Both are based on present boundaries, despite the rationale for their creation being based on their ability to spearhead economic growth over a wider area.

Their success will also depend on co-operation with adjoining authorities with whom relations have lately become strained.

Norwich chief executive Laura McGillivray says: “It’s not ripping the heart out from the county - it’s about strengthening the heart.”

She insists that the rest of the county should not be adversely affected by Norwich’s departure, and that there would be scope for some services to be operated jointly. She also claims the city would work “hand in hand” with the county on transferring other services.

However, others predict turmoil as the rest of the county adapts to the loss of its county town. John Fuller (Con), leader of South Norfolk DC, says: “The county council will have a reduction in its income of 15-20% and will suffer because it is much more expensive to deliver services in the rural area.”

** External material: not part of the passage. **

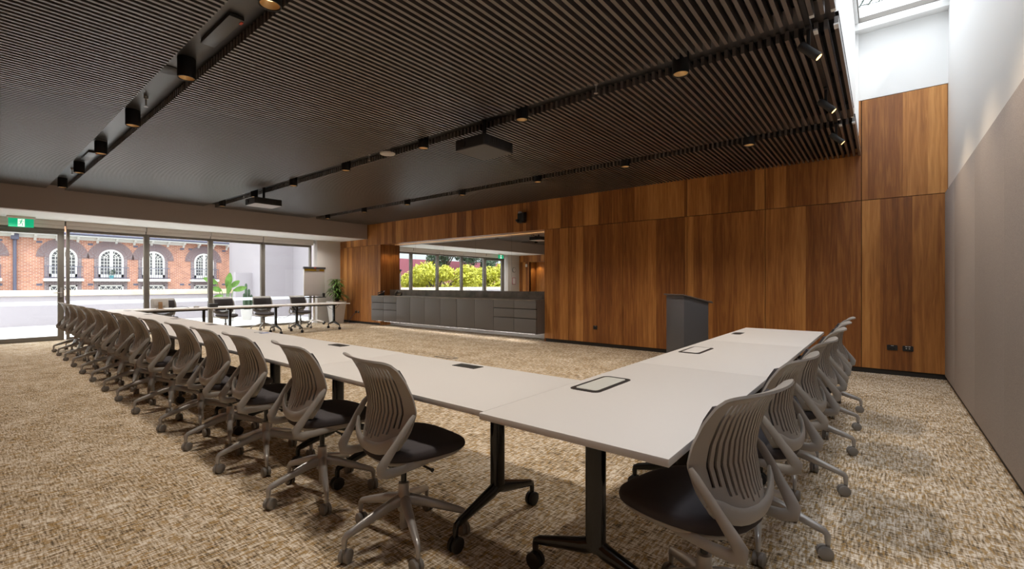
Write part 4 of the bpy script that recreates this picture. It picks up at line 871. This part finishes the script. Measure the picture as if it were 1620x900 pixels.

Mike Jones (Con), leader of Cheshire West and Chester Council, is among those to have gone through a similar break-up. His authority was created from Cheshire CC and local districts.

He advises the new unitaries to follow three rules: establish a new, more modern body; keep the right staff; and work in harmony with the legacy councils.

Cllr Jones says becoming a unitary has helped his area face up to public spending constraints - but that Norwich and Exeter might be too small to similarly benefit.

“In the first nine months we took out 1,100 jobs and we’ve invested some of the savings in frontline services. But smaller councils, when it comes to potential cuts, will be massively disadvantaged,” he says.